Ci sono almeno quattro ragioni principali che possono aver quanto meno contribuito a far maturare la scelta, all’interno della Casa Bianca, del tramonto dell’interventismo umanitario e dell’operazione “Primavera di Pace”.
La prima è che il ritiro dal Rojava non solo si trova in linea di continuità con la promessa trumpiana dell’America first, da rispettare sempre più rigorosamente nell’anno che precede le presidenziali 2020, ma lo è ancor di più con la politica del retrenchment avviata da Barack Obama e poi proseguita dal suo – sgradito, ma in questo caso fedele – successore. Entrambi i presidenti, d’altronde, non hanno attribuito al Medio Oriente un ruolo strategicamente vitale per il mantenimento del primato internazionale degli Stati Uniti, a causa delle conseguenze negative sul prestigio americano delle politiche nell’area dell’Amministrazione Bush, per la diminuita importanza delle sue risorse energetiche per la domanda interna del Paese e, soprattutto, per la necessità di riorientare gli sforzi verso il contenimento della crescente minaccia cinese. La stessa Amministrazione Obama, d’altronde, aveva ritirato i soldati dall’Iraq nel 2011 e aveva preferito non reagire all’utilizzo delle armi chimiche da parte del governo siriano nel 2013 nonostante fosse stata presentata come una red line dalla Casa Bianca poco meno di un anno prima.

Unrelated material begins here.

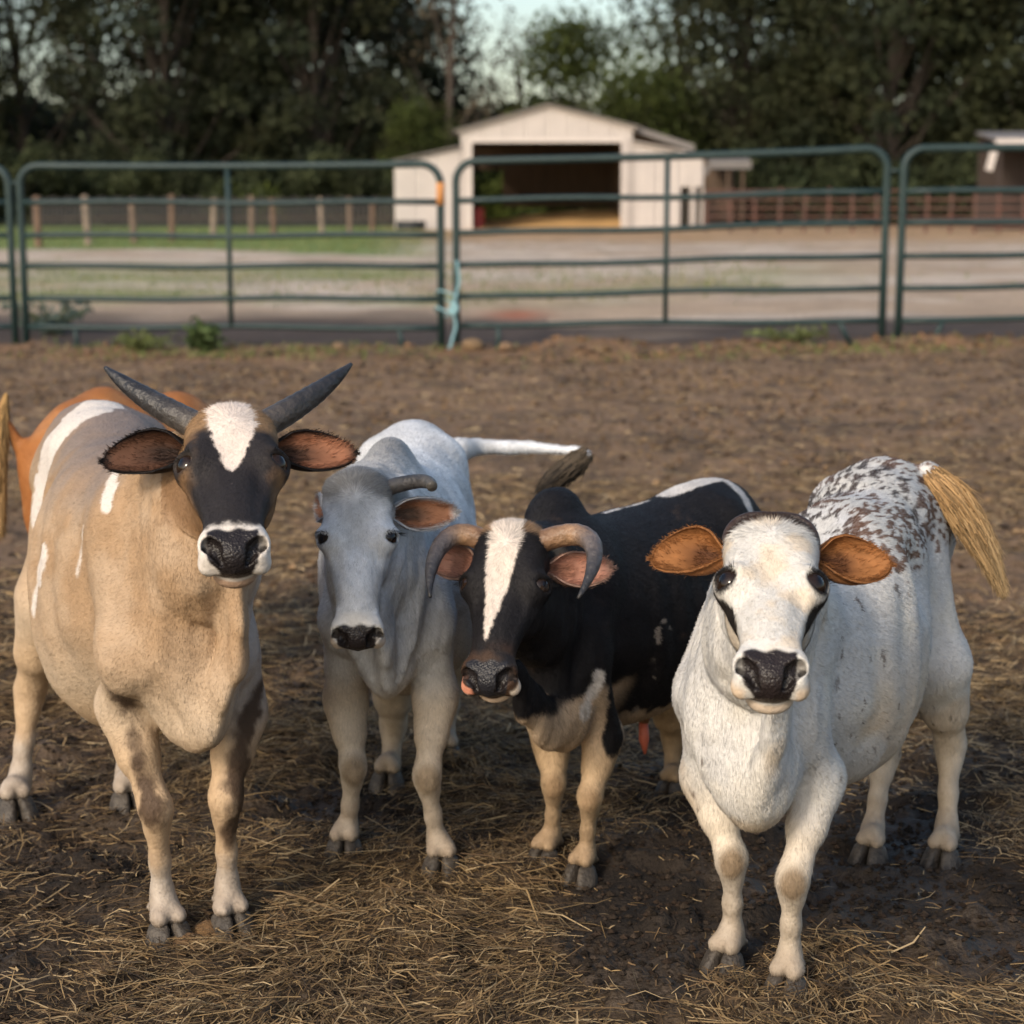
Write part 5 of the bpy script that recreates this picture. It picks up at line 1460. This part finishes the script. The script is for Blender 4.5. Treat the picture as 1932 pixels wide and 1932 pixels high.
def straw(n, y0, y1, ln, wd, lift, p, floor=.03, dry=1.0):
    x, y = scatter(n, y0, y1, .45, lambda a, b: np.maximum(straw_amount(a, b), floor), p)
    amt = straw_amount(x, y)
    P2 = np.stack([x, y, 0*x], 1)
    flow = fbm(P2, 1.3, 301, 2)*9                                     # trodden straw lies in swathes
    ang = flow + rs.normal(size=n)*.75
    L = ln*np.exp(rs.normal(size=n)*.45); L = np.minimum(L, .26)
    z = ground_z(x, y) + lift*rs.random(n)**1.6*(.25 + amt) + .002
    d = np.stack([np.cos(ang), np.sin(ang), rs.normal(size=n)*.10], 1)
    s = np.stack([-np.sin(ang), np.cos(ang), rs.normal(size=n)*.5], 1); s = unit_rows(s)
    bend = rs.normal(size=(n, 1))*.22
    w = (wd*rs.uniform(.6, 1.4, n))[:, None]
    c = np.stack([x, y, z], 1); L = L[:, None]
    a = c - d*L*.5; b = c + s*bend*L*.35 + np.array((0, 0, 1.))*rs.uniform(-.02, .10, (n, 1))*L; e = c + d*L*.5 + s*bend*L*-.1
    for q_ in (a, e): q_[:, 2] = np.maximum(q_[:, 2], ground_z(q_[:, 0], q_[:, 1]) + .001)
    V = np.stack([a - s*w, a + s*w, b - s*w, b + s*w, e - s*w*.6, e + s*w*.6], 1).reshape(-1, 3)
    i = np.arange(n)[:, None]*6
    Q = np.concatenate([i + (0, 2, 3, 1), i + (2, 4, 5, 3)])
    pal = np.array([(.28, .190, .092), (.40, .295, .165), (.175, .112, .056), (.092, .060, .034), (.040, .029, .020)])
    pick = np.clip(rs.choice(5, n, p=[.28, .14, .26, .20, .12]) + (rs.random(n) < .35*(1 - amt)), 0, 4)
    C = np.repeat(pal[pick]*dry*rs.uniform(.75, 1.25, (n, 1)), 6, 0)
    return V, Q, C
parts = [straw(62000, 2.15, 4.6, .040, .0009, .018, 1.7), straw(46000, 2.2, 5.2, .020, .0011, .010, .6), straw(1500, 2.2, 4.6, .12, .0012, .030, 1.2), straw(46000, 4.0, 9.5, .055, .0015, .016, 1.1, .12, 1.3), straw(19000, 7.5, 14.9, .06, .0022, .014, .2, .3, 1.35)]
Vs, Qs, Cs, k = [], [], [], 0
for v_, q_, c_ in parts: Vs.append(v_); Qs.append(q_ + k); Cs.append(c_); k += len(v_)
M_straw = material('straw', rough=.75, attr='col', spec=.25, trans=.15)
o = link('straw', np_mesh('straw', np.concatenate(Vs), [np.concatenate(Qs)], {'col': np.concatenate(Cs)}, smooth=False), None, M_straw)
tag(o, 'trodden golden straw scattered over the mud of the pen', 'straw', kind='stuff')
# crumbs of mud and dung
def lumps(n, y0, y1, rmin, rmax, fn, p, cols):
    x, y = scatter(n, y0, y1, .4, fn, p)
    r = rs.uniform(rmin, rmax, n)*rs.random(n)**.7 + rmin*.4
    base = np.array([(0, 0, 1), (.9, 0, .2), (.28, .85, .25), (-.72, .53, .2), (-.72, -.53, .22), (.28, -.85, .2), (0, 0, -.6)])
    V = base[None]*rs.uniform(.65, 1.3, (n, 7, 1))*r[:, None, None]*np.array((1, 1, .7))
    a = rs.uniform(0, 6.28, n); ca, sa = np.cos(a)[:, None], np.sin(a)[:, None]
    V = np.stack([V[..., 0]*ca - V[..., 1]*sa, V[..., 0]*sa + V[..., 1]*ca, V[..., 2]], -1)
    V += np.stack([x, y, ground_z(x, y) + r*.15], 1)[:, None]
    T0 = np.array([(0, 1, 2), (0, 2, 3), (0, 3, 4), (0, 4, 5), (0, 5, 1), (6, 2, 1), (6, 3, 2), (6, 4, 3), (6, 5, 4), (6, 1, 5)])
    T = (np.arange(n)[:, None, None]*7 + T0[None]).reshape(-1, 3)
    C = np.repeat(np.array(cols)[rs.integers(0, len(cols), n)]*rs.uniform(.6, 1.4, (n, 1)), 7, 0)
    return V.reshape(-1, 3), T, C
A_ = lumps(15000, 2.15, 5.5, .003, .011, lambda a, b: np.clip(1.1 - straw_amount(a, b), .15, 1), 1.5, [(.020, .015, .011), (.040, .029, .021), (.030, .020, .014)])
B_ = lumps(9000, 5, 14.6, .006, .026, lambda a, b: np.clip(fbm(np.stack([a, b, 0*a], 1), 1.2, 311, 2)*2 - .5, .05, 1), 1, [(.09, .055, .034), (.16, .10, .058), (.045, .032, .024), (.22, .14, .075)])
D_ = lumps(700, 14.4, 15.7, .012, .055, lambda a, b: np.ones_like(a), 1, [(.20, .115, .062), (.15, .095, .06), (.09, .062, .045)])
Vs, Ts, Cs, k = [], [], [], 0
for v_, t_, c_ in (A_, B_, D_): Vs.append(v_); Ts.append(t_ + k); Cs.append(c_); k += len(v_)
o = link('mud_crumbs', np_mesh('mud_crumbs', np.concatenate(Vs), [np.concatenate(Ts)], {'col': np.concatenate(Cs)}, smooth=False), None, material('mud_crumb', rough=.95, attr='col', spec=.15, bump=.5, bscale=200))
tag(o, 'crumbs of dark mud trodden loose all over the pen', 'mud', kind='stuff')

def lump_thing(name, px, py, Y, r, col, label, cat, seed, squash=.7):
    rs_ = np.random.default_rng(seed)
    bm_v = []; nu, nv = 18, 12
    th, ph = np.meshgrid(np.linspace(0, PI, nv), np.linspace(0, 2*PI, nu, endpoint=False), indexing='ij')
    D = np.stack([np.sin(th)*np.cos(ph), np.sin(th)*np.sin(ph), np.cos(th)], -1).reshape(-1, 3)
    V = D*(r*(.75 + .5*fbm(D + seed, 2.3, seed, 3)))[:, None]*np.array((1.1, 1, squash))
    idx = np.arange(nv*nu).reshape(nv, nu); nx = np.roll(idx, -1, 1)
    Q = np.stack([idx[:-1], idx[1:], nx[1:], nx[:-1]], -1).reshape(-1, 4)
    p = at(px, py, Y); o = link(name, np_mesh(name, V, [Q]), None, material(name, col, rough=.95, var=.4, vscale=60, bump=1.0, bscale=160))
    o.location = (p[0], p[1], gz1(p[0], p[1]) + r*squash*.45)
    return tag(o, label, cat)
g_ = ground(392, 1772); lump_thing('dung', 392, 1772, g_[1], .026, (.17, .095, .04), 'round brown clod of dung between the front hooves of the tan cow', 'dung', 3)
g_ = ground(352, 1790); lump_thing('dung', 352, 1790, g_[1], .022, (.16, .09, .04), 'ragged brown clod touching the left front hoof of the tan cow', 'dung', 8)
lump_thing('stone', 893, 668, 14.9, .085, (.20, .13, .07), 'tan stone on the ground right of the hanging blue rope', 'stone', 5)
lump_thing('stone', 955, 668, 15.0, .06, (.22, .14, .08), 'smaller brown stone right of the tan one under the panel', 'stone', 6)
lump_thing('stone', 640, 668, 15.1, .06, (.19, .12, .07), 'brown stone under the left panel, left of the rope', 'stone', 7)

# rope tied where the two long panels meet
M_rope = material('blue_rope', (.21, .37, .41), rough=.8, var=.2, vscale=60, bump=.6, bscale=120)
Rp = lambda px, py, Y: at(px, py, Y)
rp = empty('rope', Rp(848, 600, 15.45), 0, 'light blue rope tied round the posts where the two long panels meet', 'rope'); ro = np.array(rp.location)
for nm, pts, r in (('hanging_end', [(862, 492, 15.42), (866, 530, 15.4), (860, 560, 15.38), (856, 590, 15.36), (860, 615, 15.36), (852, 645, 15.3), (845, 672, 15.25), (843, 690, 14.9), (840, 704, 14.75)], .0125),
                   ('loop', [(862, 560, 15.40), (845, 552, 15.50), (826, 548, 15.6), (824, 556, 15.72), (845, 566, 15.62), (864, 575, 15.40)], .008),
                   ('loop', [(858, 590, 15.38), (843, 588, 15.45), (824, 580, 15.58), (823, 588, 15.70), (845, 596, 15.6), (860, 584, 15.4)], .010),
                   ('knot', [(852, 572, 15.38), (862, 580, 15.35), (856, 592, 15.35), (850, 584, 15.38), (860, 572, 15.36)], .019)):
    P = [Rp(*q_) - ro for q_ in pts]
    t = np.linspace(0, len(P) - 1, 40); Pi = np.stack([interp_smooth(t, np.arange(len(P)), [p_[d_] for p_ in P]) for d_ in range(3)], 1)
    m = MB(); m.tube(Pi, r, 8); m.build(nm, M_rope, rp, smooth=True)

# weeds at the foot of the panels and thin grass
def weed(px, py, Y, w, h, n, leaf, col, label):
    p = at(px, py, Y); z0 = gz1(p[0], p[1])
    e = empty('weed', (p[0], p[1], z0), 0, label, 'weed', 'weeds along the panels')
    st, V, C = MB(), [], []
    for i in range(n):
        a = rs.uniform(0, 6.28); l = h*rs.uniform(.5, 1); out = w*rs.uniform(.2, 1)
        tip = np.array((math.cos(a)*out, math.sin(a)*out, l)); B = bez([(0, 0, -.02), (tip[0]*.3, tip[1]*.3, l*.7), tip], 5)
        st.tube(B, .006, 4, caps=False)
        for k in range(7):
            c = B[rs.integers(1, 5)] + rs.normal(size=3)*.03; u1 = unit(rs.normal(size=3)); v1 = unit(np.cross(u1, rs.normal(size=3))); s = leaf*rs.uniform(.6, 1.2)
            V += [c - u1*s, c + v1*s*.45, c + u1*s, c - v1*s*.45]; C += [np.array(col)*rs.uniform(.6, 1.4)]*4
    st.build('stem', M_weed_stem, e)
    link('leaf', np_mesh('leaf', V, [np.arange(len(V)).reshape(-1, 4)], {'col': np.array(C)}, smooth=False), e, M_leaf)['kind'] = 'stuff'
M_weed_stem = material('weed_stem', (.09, .11, .04), rough=.8)
weed(386, 648, 15.4, .20, .24, 26, .06, (.075, .11, .04), 'leafy green weed under the left panel above the tan cow horns')
weed(105, 612, 17.2, .50, .32, 26, .06, (.11, .145, .12), 'pale bluish weed behind the left end of the long left panel')
weed(262, 655, 15.3, .35, .12, 26, .04, (.13, .15, .05), 'low yellow green weed left of the leafy one')
weed(1500, 645, 15.0, .5, .09, 20, .04, (.12, .14, .055), 'thin flat weed under the right panel')
n = 26000
y = rs.uniform(20, 82, n); x = rs.uniform(-.33, .30, n)*y
lawn = (y + 40*np.maximum(x/y + .20, 0) > 48) & (x/y < -.05)
mid = (y > 22) & (y < 36) & (x/y < .15)
edge = rs.random(n) < .02
keep = lawn | (mid & (rs.random(n) < .6)) | edge
x, y = x[keep], y[keep]
x2 = rs.normal(-2.4, 1.0, 900); y2 = 14.9 - .06*x2 + rs.normal(size=900)*.35
x3 = rs.normal(2.6, 1.4, 500); y3 = 14.4 + rs.normal(size=500)*.3
x, y = np.concatenate([x, x2, x3]), np.concatenate([y, y2, y3]); n = len(x)
a = rs.uniform(0, 6.28, n); hgt = np.where(y < 16, rs.uniform(.02, .07, n), rs.uniform(.03, .10, n)); w = .004 + y*.00035
b = np.stack([x, y, ground_z(x, y)], 1); s = np.stack([np.cos(a), np.sin(a), 0*a], 1)*w[:, None]
V = np.stack([b - s, b + s, b + np.stack([rs.normal(size=n)*.04, rs.normal(size=n)*.04, hgt], 1)], 1).reshape(-1, 3)
col = mix(np.tile((.13, .17, .05), (n, 1)), (.24, .22, .10), (rs.random(n) < .4)*1.0)*rs.uniform(.7, 1.3, (n, 1))
o = link('grass', np_mesh('grass', V, [np.arange(3*n).reshape(n, 3)], {'col': np.repeat(col, 3, 0)}, smooth=False), None, M_leaf)
tag(o, 'thin short grass of the paddock and lawn beyond the panels', 'grass', kind='stuff')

La seconda ragione è strettamente legata alla prima. L’Amministrazione Trump vuole rilanciare l’idea obamiana del leading from behind. La necessità di attuare il taglio della spesa per evitare la “sovra-estensione imperiale”, infatti, impone agli Stati Uniti di responsabilizzare gli alleati rispetto ai problemi di sicurezza che affliggono la loro regione (in Medio Oriente, così come in Europa), riducendo così i costi gravanti sul bilancio americano. In tal senso, gli Stati Uniti sostengono una politica più attiva dell’alleanza sunnita guidata dall’Arabia Saudita e che si riunisce nel Consiglio di Cooperazione del Golfo, con l’appoggio esterno – e quanto più possibile invisibile – di Israele, per ottenere l’obiettivo comune del contenimento della minaccia iraniana.
Il terzo fattore che ha incentivato la scelta di Trump è la possibilità di minare le fragilissime basi su cui da qualche tempo si regge l’inedita intesa tra Turchia, Iran e Russia. L’assenza degli americani dalla Siria permetterà alle loro truppe regolari o ai loro proxy di entrare direttamente in contatto, facendo diventare realtà il rischio di uno scontro tra attori che hanno obiettivi che si escludono mutuamente. La Russia è alla ricerca di uno Stato-vassallo che ne garantisca l’accesso ai mari caldi, in cambio della sua protezione e, quindi, dell’integrità territoriale. L’Iran vuole una Siria da utilizzare come base logistica nel cuore del Medio Oriente per colpire i suoi nemici, da Israele all’Arabia Saudita, passando ai partiti anti-sciiti in Libano e Iraq. La Turchia, dal canto suo, vuole uno Stato debole nel suo confine meridionale, all’interno del quale essere libera di realizzare azioni di polizia internazionale contro partiti e organizzazioni armate curde e dove re-insediare masse di ex-profughi fidelizzati da mobilitare quando necessario contro Damasco.
Infine, la quarta ragione è legata ai rapporti bilaterali tra Washington e Ankara. Il progressivo avvicinamento turco alla Russia, culminato con l’acquisto dei missili S-400, alla lunga non poteva essere lasciato impunito. Il ritiro delle truppe americane del Rojava, in questa prospettiva, potrebbe essere stato sfruttato alla stregua di un’esca, per indurre la Turchia a compiere un’azione che le ha attirato strali in tutto il mondo e ne ha delegittimato l’immagine. Se Ankara non procederà a un veloce riallineamento con Washington, la pistola fumante che si trova ora in mano potrebbe essere utilizzata per giustificare sanzioni o misure ancor più gravi nei suoi confronti nei principali consessi internazionali a cui partecipa.